Marco Bauer, vocalista do Dry, em um dos shows mais pesados do sábado (6/2) | Foto: Pedro Margherito
Marco Bauer, vocalista do Dry, em um dos shows mais pesados do sábado (6/2) | Foto: Pedro Margherito

O carnaval é o pretexto perfeito para botar o bloco na rua, como diria Sérgio Sampaio, seja o seu bloco o do Netflix, o dos foliões ou o do rock. Do rock? Isso mesmo. Do Rock. Se hoje existe até bloco de indie sustentável com foodtruck (ai credo!), por que não muita música barulhenta, guitarra estridente e muita energia? Não é esse o clichê sobre o rock?
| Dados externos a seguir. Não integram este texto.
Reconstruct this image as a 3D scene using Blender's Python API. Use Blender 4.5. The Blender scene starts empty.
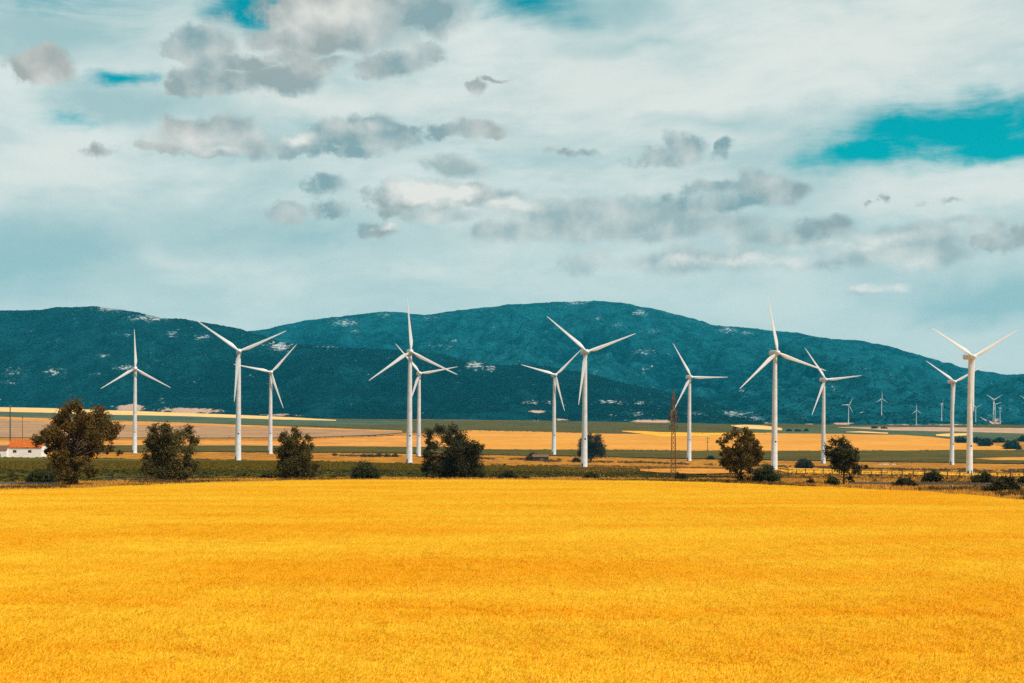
import bpy, bmesh, math, random
import numpy as np
from mathutils import Vector, Matrix

SC = bpy.context.scene
COL = SC.collection
R = math.radians
CAMZ = 40.0            # camera height over the world datum
F = 1422.2             # focal length in pixels of a 1024 px wide picture (50 mm on 36 mm)
HY, HX = 427.0, 512.0  # picture row of the horizon, middle column

# ------------------------------------------------------------------ camera
cd = bpy.data.cameras.new('camera')
cam = bpy.data.objects.new('camera', cd)
COL.objects.link(cam)
cam.location = (0, 0, CAMZ)
cam.rotation_euler = (R(90), 0, 0)
cd.lens, cd.sensor_width = 50, 36
cd.shift_y = (HY - 341.5) / 1024
cd.clip_start, cd.clip_end = 0.5, 90000
SC.camera = cam

# ------------------------------------------------------------------ exposure
vs = SC.view_settings
vs.view_transform = 'Standard'
vs.look = 'None'
vs.exposure = 0.35
vs.gamma = 1.0
vs.use_curve_mapping = False
SC.cycles.use_denoising = False
SC.cycles.max_bounces = 6
SC.cycles.volume_bounces = 0

# ------------------------------------------------------------------ sun
SUN_EL, SUN_AZ = 52.0, 122.0        # azimuth clockwise from the view direction
sd = bpy.data.lights.new('sun', 'SUN')
sd.energy = 4.3
sd.angle = R(0.53)
sd.color = (1.0, 0.96, 0.90)
sun = bpy.data.objects.new('sun', sd)
COL.objects.link(sun)
sdir = Vector((math.cos(R(SUN_EL)) * math.sin(R(SUN_AZ)), math.cos(R(SUN_EL)) * math.cos(R(SUN_AZ)), math.sin(R(SUN_EL))))
sun.rotation_euler = (-sdir).to_track_quat('-Z', 'Y').to_euler()
sun.location = (200, -200, 400)


# ------------------------------------------------------------------ node helpers
class NT:
    def __init__(self, tree):
        self.t = tree

    def n(self, typ, ins=None, **props):
        nd = self.t.nodes.new(typ)
        for k, v in props.items():
            setattr(nd, k, v)
        for k, v in (ins or {}).items():
            s = nd.inputs[k]
            if isinstance(v, bpy.types.NodeSocket):
                self.t.links.new(v, s)
            else:
                s.default_value = v
        return nd

    def m(self, op, a, b=0.0, c=None, clamp=False):
        ins = {0: a, 1: b}
        if c is not None:
            ins[2] = c
        return self.n('ShaderNodeMath', ins, operation=op, use_clamp=clamp).outputs[0]

    def v(self, op, a, b=(0, 0, 0)):
        nd = self.n('ShaderNodeVectorMath', {0: a, 1: b}, operation=op)
        return nd.outputs['Value'] if op in ('LENGTH', 'DOT_PRODUCT') else nd.outputs[0]

    def mix(self, f, a, b, blend='MIX'):
        nd = self.n('ShaderNodeMix', {0: f, 6: a, 7: b}, data_type='RGBA', blend_type=blend)
        nd.clamp_factor = True
        return nd.outputs[2]

    def noise(self, vec, scale, detail=4, rough=0.55, dist=0.0, dims='3D', color=False):
        nd = self.n('ShaderNodeTexNoise', {'Vector': vec, 'Scale': scale, 'Detail': detail, 'Roughness': rough, 'Distortion': dist}, noise_dimensions=dims)
        return nd.outputs['Color'] if color else nd.outputs['Fac']

    def step(self, x, lo, hi):
        return self.n('ShaderNodeMapRange', {0: x, 1: lo, 2: hi, 3: 0.0, 4: 1.0}, interpolation_type='SMOOTHSTEP').outputs[0]

    def lin(self, x, lo, hi, a=0.0, b=1.0):
        return self.n('ShaderNodeMapRange', {0: x, 1: lo, 2: hi, 3: a, 4: b}).outputs[0]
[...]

E por essas e outras a Fósforo Cultural realizou pela décima vez o Grito Rock Goiânia no sábado (6/2) e domingo (7) de carnaval. É a desculpa perfeita para curtir o carnaval sem estar no meio da folia tradicional. Ou apenas uma opção barata – os ingressos custavam R$ 20 a inteira e R$ 10 a meia-entrada — e interessante, com 20 bandas e oito DJs se revezando em um feriado muito bem esticado até a manhã de quarta-feira (10).

A festa foi dividida em duas partes no Centro Cultural Martim Cererê, no setor Sul. De um lado o Espaço Casa de Música, que ocupou o Teatro Pyguá no sábado com os DJs Daniel de Mello, Mario Pires, Gabs e Rayanne Coimbra, e no domingo no ritmo dos DJs Lucas Paiva, Matheus Traguetto, Rodrigo Lagoa e Alan Honorato. No menu da pista de dança, muito rap e indie rock.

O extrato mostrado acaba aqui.